— START OF DATASET CONTENT —

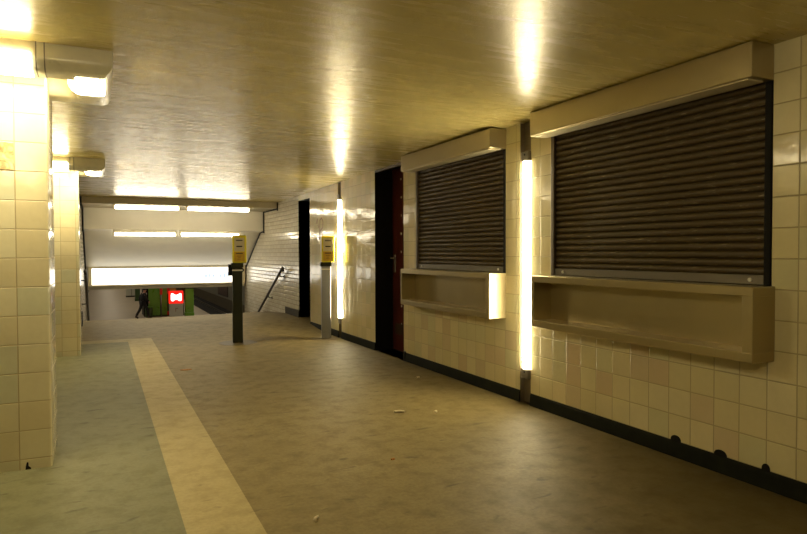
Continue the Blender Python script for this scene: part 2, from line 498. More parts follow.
kb = MB(); kb.tube([(W + .49, 10.9, 1.1), (W + .44, 10.9, 1.1)], [.02, .026], 12); struct(kb.build('door_knob', M['dullmetal'], d2))

# ------------------------------------------------------------------ other walls of the hall
mb = MB(); mb.mat(M['tile'])
mb.box(-4.2, -4., -4., 12.6, 0., 2.6); struct(mb.build('wall_left'))
mb = MB(); mb.mat(M['tile']); mb.box(-4.2, W + .4, -4.2, -4., 0., 2.6); struct(mb.build('wall_back'))
mb = MB(); mb.mat(M['tile']); mb.box(-4.2, -.53, 12.6, 12.8, 0., 2.6); struct(mb.build('wall_far'))

# ------------------------------------------------------------------ stairwell
SW_END = 16.15
ZP = -2.45
mb = MB(); mb.mat(M['brick']); mb.box(W, W + .4, 11.27, SW_END, ZP, 2.6); struct(mb.build('wall_stair_right'))
mb = MB(); mb.mat(M['brick']); mb.box(-.53, -.33, 12.6, 20., ZP, 2.6); struct(mb.build('wall_stair_left'))
mb = MB(); mb.box(W - .016, W, 11.27, 12.2, 0., .24, .004); struct(mb.build('baseboard_stair_right', plain('dark grey stone base', (.045, .035, .020), .6, spec=.15)))
mb = MB(); mb.box(-.53, -.31, 12.55, 12.9, 0., .24, .004); struct(mb.build('baseboard_stair_left', M['base']))
mb = MB(); mb.mat(M['concrete'])
ns = 15; rise = -ZP / ns; tread = .30
pts = [(CREST, 0.)]
for k in range(ns):
    pts += [(CREST + k * tread, -rise * (k + 1)), (CREST + (k + 1) * tread, -rise * (k + 1))]
pts += [(pts[-1][0], ZP - .3), (CREST, ZP - .3)]
mb.prism(pts, 'x', -.33, W); struct(mb.build('stairs'))
# stepped and sloping soffit above the stairs
Z1, Z2 = 2.199, 1.775
S0 = (14.376, 1.745); S1 = (15.86, .99)
Y1 = YE; Y2 = 14.02
mb = MB(); xa, xb = -.34, W + .01
def strip(m, p, q):
    mb.mat(m); mb.face([(xa, *p), (xb, *p), (xb, *q), (xa, *q)])
strip(M['tan_paint'], (Y1, 2.34), (Y1, Z1)); strip(M['tan_paint'], (Y1, Z1), (Y2, Z1))
strip(M['white_paint'], (Y2, Z1), (Y2, Z2)); strip(M['white_paint'], (Y2, Z2), S0); strip(M['white_paint'], S0, S1)
strip(M['white_paint'], S1, (16.15, .99)); strip(M['white_paint'], (16.15, .99), (16.15, .45))
struct(mb.build('ceiling_stair'))
# black joint strips where the soffit meets the walls
for k, (xw, s) in enumerate([(W, -1), (-.33, 1)]):
    mb = MB()
    def seg(p, q, w):
        p, q = Vector(p), Vector(q); d = (q - p).normalized(); n = Vector((-d.y, d.x)) * w / 2
        e = d * w / 2
        mb.prism([tuple(p - e + n), tuple(q + e + n), tuple(q + e - n), tuple(p - e - n)], 'x', xw, xw + s * (.012 if s < 0 else .03))
    seg((Y1 - .03, ceil_z(xw, Y1) - .02), (Y1 - .03, Z1 - .02), .06)
    seg((Y1, Z1 - .015), (Y2 - .02, Z1 - .015), .03)
    seg((Y2 - .03, Z1), (Y2 - .03, Z2 - .02), .06)
    seg((Y2, Z2 - .015), (S0[0], S0[1] - .01), .03)
    seg((S0[0], S0[1] - .02), (S1[0], S1[1] - .02), .05)
    struct(mb.build('trim_%d' % (k + 1), M['black']))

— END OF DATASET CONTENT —

Copy the data exactly. Any picture it contains is to be omitted.

Continue the Blender Python script for this scene: part 2, from line 498. More parts follow.
kb = MB(); kb.tube([(W + .49, 10.9, 1.1), (W + .44, 10.9, 1.1)], [.02, .026], 12); struct(kb.build('door_knob', M['dullmetal'], d2))

# ------------------------------------------------------------------ other walls of the hall
mb = MB(); mb.mat(M['tile'])
mb.box(-4.2, -4., -4., 12.6, 0., 2.6); struct(mb.build('wall_left'))
mb = MB(); mb.mat(M['tile']); mb.box(-4.2, W + .4, -4.2, -4., 0., 2.6); struct(mb.build('wall_back'))
mb = MB(); mb.mat(M['tile']); mb.box(-4.2, -.53, 12.6, 12.8, 0., 2.6); struct(mb.build('wall_far'))

# ------------------------------------------------------------------ stairwell
SW_END = 16.15
ZP = -2.45
mb = MB(); mb.mat(M['brick']); mb.box(W, W + .4, 11.27, SW_END, ZP, 2.6); struct(mb.build('wall_stair_right'))
mb = MB(); mb.mat(M['brick']); mb.box(-.53, -.33, 12.6, 20., ZP, 2.6); struct(mb.build('wall_stair_left'))
mb = MB(); mb.box(W - .016, W, 11.27, 12.2, 0., .24, .004); struct(mb.build('baseboard_stair_right', plain('dark grey stone base', (.045, .035, .020), .6, spec=.15)))
mb = MB(); mb.box(-.53, -.31, 12.55, 12.9, 0., .24, .004); struct(mb.build('baseboard_stair_left', M['base']))
mb = MB(); mb.mat(M['concrete'])
ns = 15; rise = -ZP / ns; tread = .30
pts = [(CREST, 0.)]
for k in range(ns):
    pts += [(CREST + k * tread, -rise * (k + 1)), (CREST + (k + 1) * tread, -rise * (k + 1))]
pts += [(pts[-1][0], ZP - .3), (CREST, ZP - .3)]
mb.prism(pts, 'x', -.33, W); struct(mb.build('stairs'))
# stepped and sloping soffit above the stairs
Z1, Z2 = 2.199, 1.775
S0 = (14.376, 1.745); S1 = (15.86, .99)
Y1 = YE; Y2 = 14.02
mb = MB(); xa, xb = -.34, W + .01
def strip(m, p, q):
    mb.mat(m); mb.face([(xa, *p), (xb, *p), (xb, *q), (xa, *q)])
strip(M['tan_paint'], (Y1, 2.34), (Y1, Z1)); strip(M['tan_paint'], (Y1, Z1), (Y2, Z1))
strip(M['white_paint'], (Y2, Z1), (Y2, Z2)); strip(M['white_paint'], (Y2, Z2), S0); strip(M['white_paint'], S0, S1)
strip(M['white_paint'], S1, (16.15, .99)); strip(M['white_paint'], (16.15, .99), (16.15, .45))
struct(mb.build('ceiling_stair'))
# black joint strips where the soffit meets the walls
for k, (xw, s) in enumerate([(W, -1), (-.33, 1)]):
    mb = MB()
    def seg(p, q, w):
        p, q = Vector(p), Vector(q); d = (q - p).normalized(); n = Vector((-d.y, d.x)) * w / 2
        e = d * w / 2
        mb.prism([tuple(p - e + n), tuple(q + e + n), tuple(q + e - n), tuple(p - e - n)], 'x', xw, xw + s * (.012 if s < 0 else .03))
    seg((Y1 - .03, ceil_z(xw, Y1) - .02), (Y1 - .03, Z1 - .02), .06)
    seg((Y1, Z1 - .015), (Y2 - .02, Z1 - .015), .03)
    seg((Y2 - .03, Z1), (Y2 - .03, Z2 - .02), .06)
    seg((Y2, Z2 - .015), (S0[0], S0[1] - .01), .03)
    seg((S0[0], S0[1] - .02), (S1[0], S1[1] - .02), .05)
    struct(mb.build('trim_%d' % (k + 1), M['black']))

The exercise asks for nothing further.